● DATASET ENTRIES:
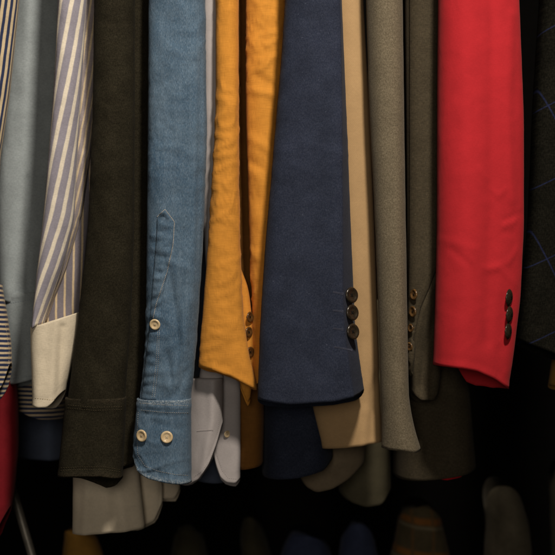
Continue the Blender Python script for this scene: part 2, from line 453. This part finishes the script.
# grey chambray shirt
t = thing('shirt', 'grey-blue chambray shirt with a plain seamed cuff, beside the far-left pinstripes', 'shirt', 25, 455, .07, SH)
sl = tube('sleeve', t, M['chambray'], [(TOP, 12, 72), (0, 14, 66), (110, 4, 60), (200, -2, 50), (290, 0, 42), (306, 1, 40)], [(0, 300), (.4, 303), (1, 297)], .145, .030, seed=6,
          long_amp=.004, skew=-.3, folds=[([(36, 0), (28, 140), (20, 230), (14, 290)], .004, 9), ([(32, 180), (30, 285)], -.003, 3)], p=2.2)
cf = tube('cuff', t, M['chambray'], [(292, 1, 44), (300, 3, 43), (383, 6, 40)], [(0, 384), (.4, 382), (1, 377)], .145, .033, seed=7, nf=44, step=2, edge_roll=.0007, folds=[([(0, 298), (42, 294)], .0016, 2)])
stitches(cf, [[(6, 304), (34, 299)], [(8, 379), (33, 376)]], M['t_blue'], w=.0003)
tube('body', t, M['chambray_body'], [(TOP, 16, 62), (300, 16, 64), (460, 18, 64)], [(0, 453), (.5, 455), (1, 457)], .42, .05, seed=8, drop=2, folds=[([(55, 380), (56, 460)], .006, 6)])

# cream and lavender wide striped shirt
t = thing('shirt', 'lavender shirt with broad cream stripes and a plain cream cuff', 'shirt', 55, 405, .03, SH)
tube('sleeve_back', t, M['cream_stripe_back'], [(TOP, 76, 106), (0, 74, 98), (60, 72, 97), (110, 69, 95), (160, 65, 89), (220, 58, 80), (270, 50, 66), (300, 42, 54), (330, 36, 43)], [(0, 326), (1, 322)], .036, .016, seed=9, p=2.2, nf=40,
     long_amp=.003, fine_amp=.0012, cross_amp=.0016, folds=[([(90, -60), (88, 60), (84, 150)], -.004, 3), ([(93, 90), (84, 160), (80, 215)], .003, 3)])
sl = tube('sleeve', t, M['cream_stripe'], [(TOP, 66, 92), (0, 58, 86), (60, 56, 83), (110, 53, 80), (160, 49, 77), (220, 44, 74), (260, 39, 65), (300, 35, 51), (328, 33, 41)],
          [(0, 328), (1, 324)], .006, .024, seed=10, p=2.2, skew=-.2, long_amp=.0022, fine_amp=.0006)
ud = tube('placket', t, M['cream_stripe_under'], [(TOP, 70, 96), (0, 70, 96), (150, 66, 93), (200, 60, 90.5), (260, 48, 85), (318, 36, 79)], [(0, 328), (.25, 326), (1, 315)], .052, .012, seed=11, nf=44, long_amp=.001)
cf = tube('cuff', t, M['cream'], [(308, 32, 80), (327, 32, 78.5), (360, 33, 73), (390, 34, 65), (406, 34, 62)], [(0, 403), (.3, 405), (.6, 405), (.75, 401), (1, 390)], .020, .033, seed=12, nf=54, step=2,
          top=[(0, 327), (.5, 321), (1, 312)], folds=[([(60, 316), (56, 402)], .0032, 5), ([(66, 326), (61, 397)], -.0032, 3)], skew=-.2, hem_sig=.04, edge_roll=.0005)
stitches(cf, [[(35, 398), (52, 400), (60, 396)]], M['t_cream'], w=.0003)
stitches(sl, [[(75, 232), (66, 262), (51, 300), (38, 322)]], M['t_cream'], w=.0003)

# dark olive shirt
t = thing('shirt', 'dark olive cotton shirt, nearly black, with an empty topstitched cuff', 'shirt', 92, 490, 0, SH)
tube('body', t, M['olive'], [(TOP, 112, 152), (0, 112, 151), (300, 112, 149), (390, 108, 140), (470, 108, 134)], [(0, 470), (1, 462)], .050, .022, seed=14, p=2.2)
sl = tube('sleeve', t, M['olive'], [(TOP, 96, 136), (0, 95, 135), (110, 93, 135), (230, 88, 134), (320, 78, 131), (404, 67, 125)], [(0, 405), (.5, 407), (1, 406)], .0, .030, seed=15, p=2.3, long_amp=.0046, cross_amp=.0014, fine_amp=.0012, folds=[([(112, -150), (110, 60), (112, 200), (104, 390)], .003, 9)])
cf = tube('cuff', t, M['olive'], [(397, 66, 126.5), (404, 65, 126), (440, 62, 124.5), (478, 58, 122.5)], [(0, 475), (.3, 473), (.7, 473), (1, 477)], 0, .0315, drop=[(0, 4), (.3, 9), (.72, 19), (.85, 14), (1, 4)], seed=16, nf=60, step=2,
          edge_roll=.0007, folds=[([(66, 403), (125, 406)], .0005, 2), ([(66, 409), (125, 412)], -.0005, 2)])
stitches(cf, [[(68, 405), (95, 407.5), (123, 406.5)], [(67.5, 408), (95, 410.5), (123, 409.5)], [(61, 468), (80, 467), (105, 467), (121, 470)], [(60.6, 470.5), (80, 469.5), (105, 469.5), (121, 472)]], M['t_olive'], w=.00045)

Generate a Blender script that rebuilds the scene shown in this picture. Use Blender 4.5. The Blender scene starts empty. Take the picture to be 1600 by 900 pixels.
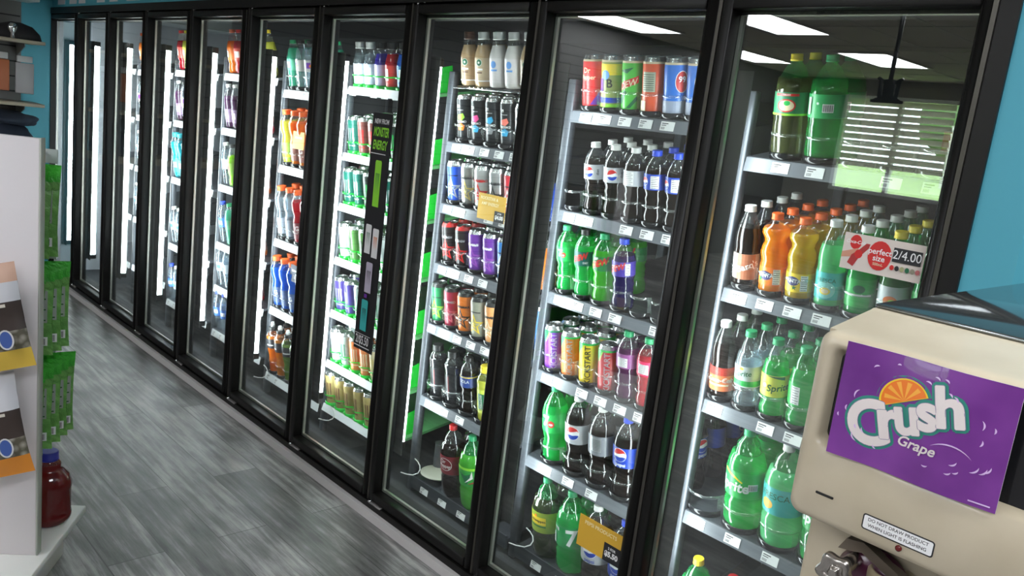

● AIM OF THE TASK:
Omitting all pictures, restate exactly the lines of the material from its start through the line that contains "460)], .006, 6)])".

● IN RESPONSE:
Continue the Blender Python script for this scene: part 2, from line 453. This part finishes the script.
# grey chambray shirt
t = thing('shirt', 'grey-blue chambray shirt with a plain seamed cuff, beside the far-left pinstripes', 'shirt', 25, 455, .07, SH)
sl = tube('sleeve', t, M['chambray'], [(TOP, 12, 72), (0, 14, 66), (110, 4, 60), (200, -2, 50), (290, 0, 42), (306, 1, 40)], [(0, 300), (.4, 303), (1, 297)], .145, .030, seed=6,
          long_amp=.004, skew=-.3, folds=[([(36, 0), (28, 140), (20, 230), (14, 290)], .004, 9), ([(32, 180), (30, 285)], -.003, 3)], p=2.2)
cf = tube('cuff', t, M['chambray'], [(292, 1, 44), (300, 3, 43), (383, 6, 40)], [(0, 384), (.4, 382), (1, 377)], .145, .033, seed=7, nf=44, step=2, edge_roll=.0007, folds=[([(0, 298), (42, 294)], .0016, 2)])
stitches(cf, [[(6, 304), (34, 299)], [(8, 379), (33, 376)]], M['t_blue'], w=.0003)
tube('body', t, M['chambray_body'], [(TOP, 16, 62), (300, 16, 64), (460, 18, 64)], [(0, 453), (.5, 455), (1, 457)], .42, .05, seed=8, drop=2, folds=[([(55, 380), (56, 460)], .006, 6)])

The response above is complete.